Thursday, June 4, 2026

The Sun Nigeria

Nigeria needs indigenous miners to thrive – experts

Minister of Solid Minerals Development Dr Dele Alake

Minister of Solid Minerals Development Dr Dele Alake

From Charity Nwakaudu, Abuja

As Nigeria positions itself as a future hub for global mining investment, industry experts are calling for a strategic shift—placing indigenous capacity and home-grown solutions at the centre of the country’s mineral development agenda.

Speaking at the ongoing Nigeria Mining Week 2025 in Abuja, Professor Akinade Olatunji, Senior Consultant at Rapidlink Resources, emphasised that while Nigeria’s legal and regulatory framework for mining is now “world-class,” the next phase must focus on deliberate local empowerment.

“There’s no question that reforms have reignited interest, both nationally and globally,” he said. “But the real transformation will come when we replicate what worked in oil and gas—intentional policies that create space for local operators to thrive.”

Olatunji questioned how many international mining giants have meaningfully entered the Nigerian market despite ongoing reforms.

“We need to ask ourselves if these big names will remain committed long-term, and whether their operations are truly sustainable within our economic and social context,” he said.

Drawing lessons from Nigeria’s petroleum sector, he pointed to the 2001 marginal fields policy which successfully birthed a generation of indigenous oil and gas firms. “That policy gave rise to companies like Seplat, Aradel, and NDWestern—firms that have not only survived but are now acquiring assets from global oil majors.”

According to Olatunji, what changed in oil and gas was not just regulation but intentionality—government-led policies that deliberately nurtured local ownership, built capacity, and insisted on accountability.
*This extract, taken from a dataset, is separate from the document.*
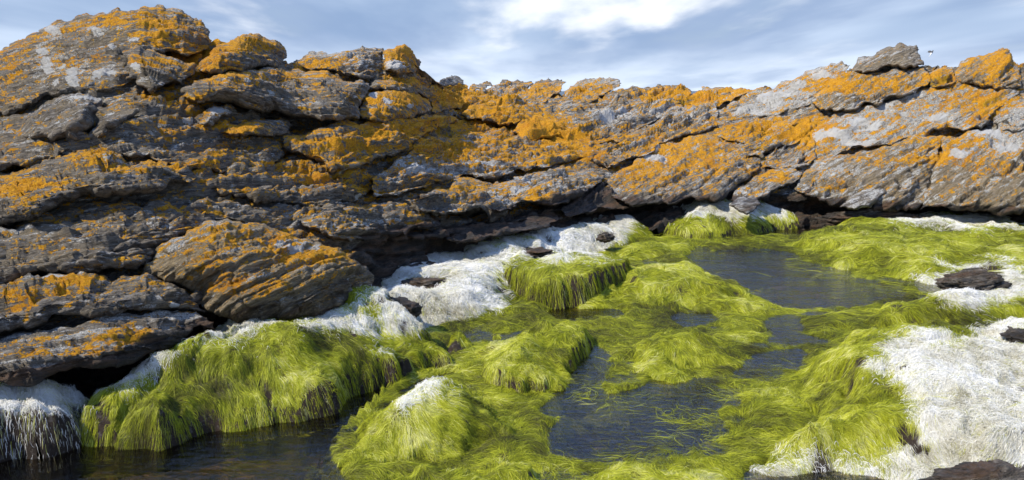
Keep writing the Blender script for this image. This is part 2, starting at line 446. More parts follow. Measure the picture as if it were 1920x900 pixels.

He argued that a similar playbook is essential for the mining sector to achieve inclusive growth.

“The mining sector must become more than just an extraction site for foreign capital. It should be a launchpad for Nigerian-owned enterprises, powered by Nigerian professionals,” another panellist noted.

The event, which has drawn investors, regulators, and operators from across the globe, also examined how transparency, access to finance, and community beneficiation can be embedded in Nigeria’s mining future.

Experts agreed that while attracting global capital is important, long-term sustainability will depend on empowering local firms, fostering technology transfer, and building a resilient value chain from exploration to export.

With Nigeria’s solid minerals sector now in the spotlight as a key pillar of economic diversification, stakeholders concluded that this is the moment to make bold, home-grown policy decisions.

“If we get it right—just as we did with marginal oil fields—Nigeria could soon be exporting not just minerals, but mining expertise,” Olatunji stated.

In a paper titled “SMDF–NASD Collaboration: Accelerating Nigeria’s Mining Sector”, the Technical Adviser to the Executive Secretary of the Solid Minerals Development Fund (SMDF), Abdulmajeed Amussah, emphasised that Nigeria’s push for economic diversification is gaining fresh momentum as SMDF partners with NASD Plc to unlock capital market solutions tailored to the solid minerals sector.

According to him, the groundbreaking collaboration is a significant step toward transforming one of Nigeria’s most underutilised sectors into a major economic growth driver.

“The initiative, backed by the Minister of Solid Minerals Development, Dr. Dele Alake, and the Minister of Steel Development, Prince Shuaibu Abubakar Audu, aims to accelerate the transition of mining projects from exploration to production through structured, transparent, and innovative financing tools,” he said.

Amussah explained that despite Nigeria’s estimated $700 billion in untapped mineral wealth, the sector currently contributes less than 1% to GDP — a situation analysts attribute largely to the lack of access to long-term, risk-aligned capital.

He noted that this is the challenge the SMDF–NASD partnership aims to solve.

He further emphasised that through the collaboration, NASD Plc, a key player in Nigeria’s capital market infrastructure, will provide regulated platforms for project financing — including Digital Securities Platforms (DSP) and Security Token Offerings (STOs) — enabling vetted mining companies to access flexible capital structures backed by real-time data and robust compliance frameworks.